* [PROBLEM TO WORK ON]:
Restate the entire listing word for word.

* Begin *

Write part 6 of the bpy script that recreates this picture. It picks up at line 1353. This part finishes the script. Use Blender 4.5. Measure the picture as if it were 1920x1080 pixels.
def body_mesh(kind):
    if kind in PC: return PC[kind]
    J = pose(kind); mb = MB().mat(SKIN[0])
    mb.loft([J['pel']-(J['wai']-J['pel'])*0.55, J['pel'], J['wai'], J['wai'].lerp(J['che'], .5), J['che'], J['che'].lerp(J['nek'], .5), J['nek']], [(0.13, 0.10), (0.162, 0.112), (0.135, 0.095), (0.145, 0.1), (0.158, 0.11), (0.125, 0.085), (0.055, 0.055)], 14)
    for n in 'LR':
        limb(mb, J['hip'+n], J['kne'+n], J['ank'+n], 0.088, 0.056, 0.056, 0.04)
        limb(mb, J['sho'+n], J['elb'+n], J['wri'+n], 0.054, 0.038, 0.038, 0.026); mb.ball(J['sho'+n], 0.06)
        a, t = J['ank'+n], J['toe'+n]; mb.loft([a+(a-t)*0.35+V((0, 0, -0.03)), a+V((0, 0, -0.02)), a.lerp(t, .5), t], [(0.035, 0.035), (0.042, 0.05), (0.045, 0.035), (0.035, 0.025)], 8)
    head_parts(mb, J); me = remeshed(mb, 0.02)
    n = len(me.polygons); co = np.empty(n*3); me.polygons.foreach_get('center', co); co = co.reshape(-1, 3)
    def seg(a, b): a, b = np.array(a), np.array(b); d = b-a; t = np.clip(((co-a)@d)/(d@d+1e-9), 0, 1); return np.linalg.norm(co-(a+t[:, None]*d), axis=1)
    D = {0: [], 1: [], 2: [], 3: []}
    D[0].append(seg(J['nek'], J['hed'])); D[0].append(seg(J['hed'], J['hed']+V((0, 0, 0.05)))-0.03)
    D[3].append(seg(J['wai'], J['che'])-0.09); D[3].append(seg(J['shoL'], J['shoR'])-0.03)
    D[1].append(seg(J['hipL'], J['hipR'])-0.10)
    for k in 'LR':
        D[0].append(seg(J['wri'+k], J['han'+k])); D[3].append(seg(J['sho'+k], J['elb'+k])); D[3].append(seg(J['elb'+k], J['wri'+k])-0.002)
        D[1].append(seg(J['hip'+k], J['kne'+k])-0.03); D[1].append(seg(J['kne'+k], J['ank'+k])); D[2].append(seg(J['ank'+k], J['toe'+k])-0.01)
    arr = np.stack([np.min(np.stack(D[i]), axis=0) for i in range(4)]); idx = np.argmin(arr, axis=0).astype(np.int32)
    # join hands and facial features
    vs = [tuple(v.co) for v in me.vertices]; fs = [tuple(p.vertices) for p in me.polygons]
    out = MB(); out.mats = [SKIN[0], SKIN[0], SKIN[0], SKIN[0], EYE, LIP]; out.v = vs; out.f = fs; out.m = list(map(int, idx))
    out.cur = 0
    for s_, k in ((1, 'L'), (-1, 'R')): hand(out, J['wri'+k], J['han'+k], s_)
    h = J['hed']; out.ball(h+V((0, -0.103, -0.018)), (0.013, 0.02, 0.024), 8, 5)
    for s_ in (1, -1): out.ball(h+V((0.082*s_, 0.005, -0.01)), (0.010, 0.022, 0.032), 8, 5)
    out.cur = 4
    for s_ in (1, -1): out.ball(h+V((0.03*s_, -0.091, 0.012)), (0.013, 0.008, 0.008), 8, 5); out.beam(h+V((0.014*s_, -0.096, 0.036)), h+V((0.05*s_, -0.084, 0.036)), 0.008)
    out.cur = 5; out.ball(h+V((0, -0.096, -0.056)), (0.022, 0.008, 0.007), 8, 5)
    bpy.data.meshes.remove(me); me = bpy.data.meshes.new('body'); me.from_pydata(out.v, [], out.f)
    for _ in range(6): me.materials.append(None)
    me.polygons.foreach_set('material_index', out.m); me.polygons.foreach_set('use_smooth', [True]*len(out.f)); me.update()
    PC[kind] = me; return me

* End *

* [ANSWER TO THIS PROBLEM]:
Write part 6 of the bpy script that recreates this picture. It picks up at line 1353. This part finishes the script. Use Blender 4.5. Measure the picture as if it were 1920x1080 pixels.
def body_mesh(kind):
    if kind in PC: return PC[kind]
    J = pose(kind); mb = MB().mat(SKIN[0])
    mb.loft([J['pel']-(J['wai']-J['pel'])*0.55, J['pel'], J['wai'], J['wai'].lerp(J['che'], .5), J['che'], J['che'].lerp(J['nek'], .5), J['nek']], [(0.13, 0.10), (0.162, 0.112), (0.135, 0.095), (0.145, 0.1), (0.158, 0.11), (0.125, 0.085), (0.055, 0.055)], 14)
    for n in 'LR':
        limb(mb, J['hip'+n], J['kne'+n], J['ank'+n], 0.088, 0.056, 0.056, 0.04)
        limb(mb, J['sho'+n], J['elb'+n], J['wri'+n], 0.054, 0.038, 0.038, 0.026); mb.ball(J['sho'+n], 0.06)
        a, t = J['ank'+n], J['toe'+n]; mb.loft([a+(a-t)*0.35+V((0, 0, -0.03)), a+V((0, 0, -0.02)), a.lerp(t, .5), t], [(0.035, 0.035), (0.042, 0.05), (0.045, 0.035), (0.035, 0.025)], 8)
    head_parts(mb, J); me = remeshed(mb, 0.02)
    n = len(me.polygons); co = np.empty(n*3); me.polygons.foreach_get('center', co); co = co.reshape(-1, 3)
    def seg(a, b): a, b = np.array(a), np.array(b); d = b-a; t = np.clip(((co-a)@d)/(d@d+1e-9), 0, 1); return np.linalg.norm(co-(a+t[:, None]*d), axis=1)
    D = {0: [], 1: [], 2: [], 3: []}
    D[0].append(seg(J['nek'], J['hed'])); D[0].append(seg(J['hed'], J['hed']+V((0, 0, 0.05)))-0.03)
    D[3].append(seg(J['wai'], J['che'])-0.09); D[3].append(seg(J['shoL'], J['shoR'])-0.03)
    D[1].append(seg(J['hipL'], J['hipR'])-0.10)
    for k in 'LR':
        D[0].append(seg(J['wri'+k], J['han'+k])); D[3].append(seg(J['sho'+k], J['elb'+k])); D[3].append(seg(J['elb'+k], J['wri'+k])-0.002)
        D[1].append(seg(J['hip'+k], J['kne'+k])-0.03); D[1].append(seg(J['kne'+k], J['ank'+k])); D[2].append(seg(J['ank'+k], J['toe'+k])-0.01)
    arr = np.stack([np.min(np.stack(D[i]), axis=0) for i in range(4)]); idx = np.argmin(arr, axis=0).astype(np.int32)
    # join hands and facial features
    vs = [tuple(v.co) for v in me.vertices]; fs = [tuple(p.vertices) for p in me.polygons]
    out = MB(); out.mats = [SKIN[0], SKIN[0], SKIN[0], SKIN[0], EYE, LIP]; out.v = vs; out.f = fs; out.m = list(map(int, idx))
    out.cur = 0
    for s_, k in ((1, 'L'), (-1, 'R')): hand(out, J['wri'+k], J['han'+k], s_)
    h = J['hed']; out.ball(h+V((0, -0.103, -0.018)), (0.013, 0.02, 0.024), 8, 5)
    for s_ in (1, -1): out.ball(h+V((0.082*s_, 0.005, -0.01)), (0.010, 0.022, 0.032), 8, 5)
    out.cur = 4
    for s_ in (1, -1): out.ball(h+V((0.03*s_, -0.091, 0.012)), (0.013, 0.008, 0.008), 8, 5); out.beam(h+V((0.014*s_, -0.096, 0.036)), h+V((0.05*s_, -0.084, 0.036)), 0.008)
    out.cur = 5; out.ball(h+V((0, -0.096, -0.056)), (0.022, 0.008, 0.007), 8, 5)
    bpy.data.meshes.remove(me); me = bpy.data.meshes.new('body'); me.from_pydata(out.v, [], out.f)
    for _ in range(6): me.materials.append(None)
    me.polygons.foreach_set('material_index', out.m); me.polygons.foreach_set('use_smooth', [True]*len(out.f)); me.update()
    PC[kind] = me; return me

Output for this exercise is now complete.